収益認識基準により消費税税込み方式は採用不可へ
2017年7月中にASBJより「収益認識に関する会計基準(案)」が公表される予定とされていますが、この基準によると消費税の税込方式の採用は認められなくなるとのことです。
これは、「消費税などの第三者のために回収される額については除外したところで収益を認識することになる」(T&A master No.698)ためです。
上場会社であれば基本的に消費税の会計処理については、税抜処理が採用されていると思われますが、財務諸表の注記に「消費税の会計処理」の記載がなされていることからわかるとおり、現時点においては消費税の会計処理について税込方式を採用することができないわけではありません。
とはいえ、日本公認会計士協会が平成元年1月18日に公表した「消費税の会計処理について(中間報告)」において、「各段階の納税義務者である企業においては、消費税の会計処理が損益計算に影響を及ぼさない方式(税抜方式)を採用することが適当である。」とされたことから、会計監査を受けるような会社では消費税の会計処理については税抜処理が原則的な方法と考えられています。
したがって、新たな収益認識基準が適用されても、この点については影響がないという会社も多いと思われますが、一方で、連結グループの一部の会社で税込方式が採用されているというケースはありえます。
事例を確認して見ると、例えば以下のような会社で税込方式に関する注記がなされていることが確認できました。

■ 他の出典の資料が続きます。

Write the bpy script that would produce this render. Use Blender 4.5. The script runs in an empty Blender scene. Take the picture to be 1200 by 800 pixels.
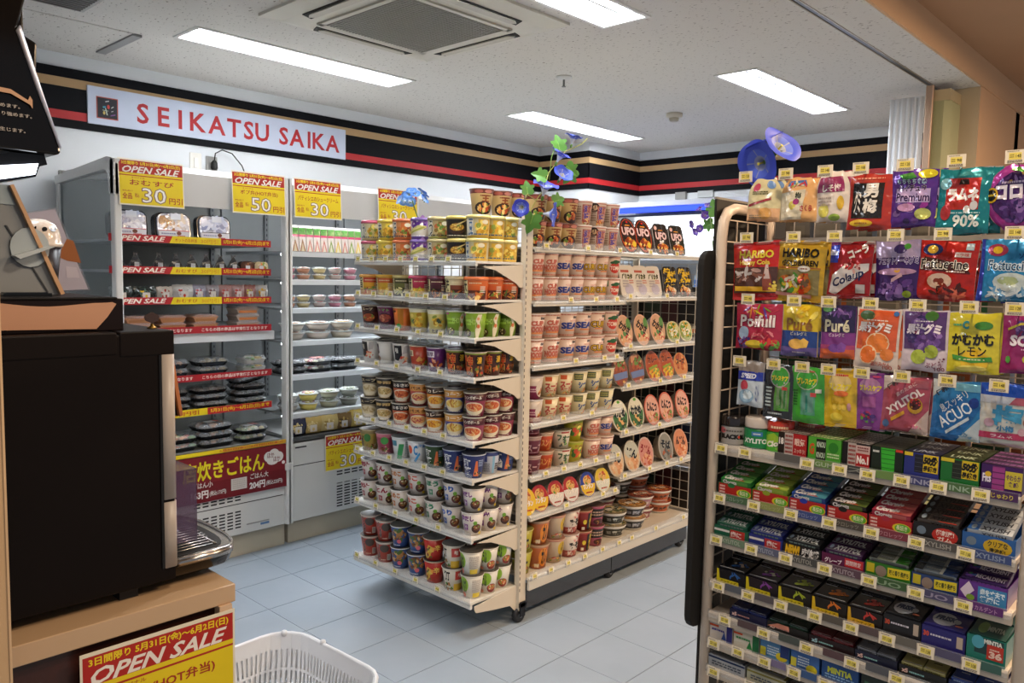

1.ソニーフィナンシャルホールディングス㈱(2017年3月期)
消費税及び地方消費税(以下「消費税等」という)の会計処理は、税抜方式によっております。ただし、損害保険子会社の損害調査費、営業費及び一般管理費等の費用は税込方式によっております。(以下省略)
2.㈱ドリームインキュベータ
消費税等の会計処理は税抜方式によっております。ただし、保険業を営む連結子会社の損害調査費、営業費及び一般管理費等の費用については税込方式によっており、また、資産に係る控除対象外消費税等は投資その他の資産の「その他」に計上し、5年間で均等償却する方法によっております。
3.㈱RVH
税抜方式によっております。ただし、免税事業者に該当する連結子会社(株式会社ミュゼプラチナム)については、税込方式を採用しております。
4.㈱アイビー化粧品
当社の消費税及び地方消費税の会計処理は、税抜方式によっており、控除対象外消費税及び地方消費税は、当連結会計年度の費用として処理しております。連結子会社の消費税及び地方消費税の会計処理は、税込方式によっております。
事例としては、金融・不動産関係の会社が比較的多いという印象を受けましたが、その他の業種でも連結子会社で税込方式を採用していると記載している事例がいくつか見受けられました。
税込方式を採用している会社のシステムが税抜処理に対応していないということは少ないのではないかと思われるものの、システムの改修が必要となるケースも否定できません。
ただし、そもそも税込方式を採用している会社は、重要性が乏しいことも多く、税込方式が許容されるというケースも実務的には考えられます。
なんにせよ、収益認識に関する会計基準が公表されれば、検討しなければならない事項は多岐にわたる可能性がありますので、とりあえずは公開草案からきちんと読み込むという必要がありそうです。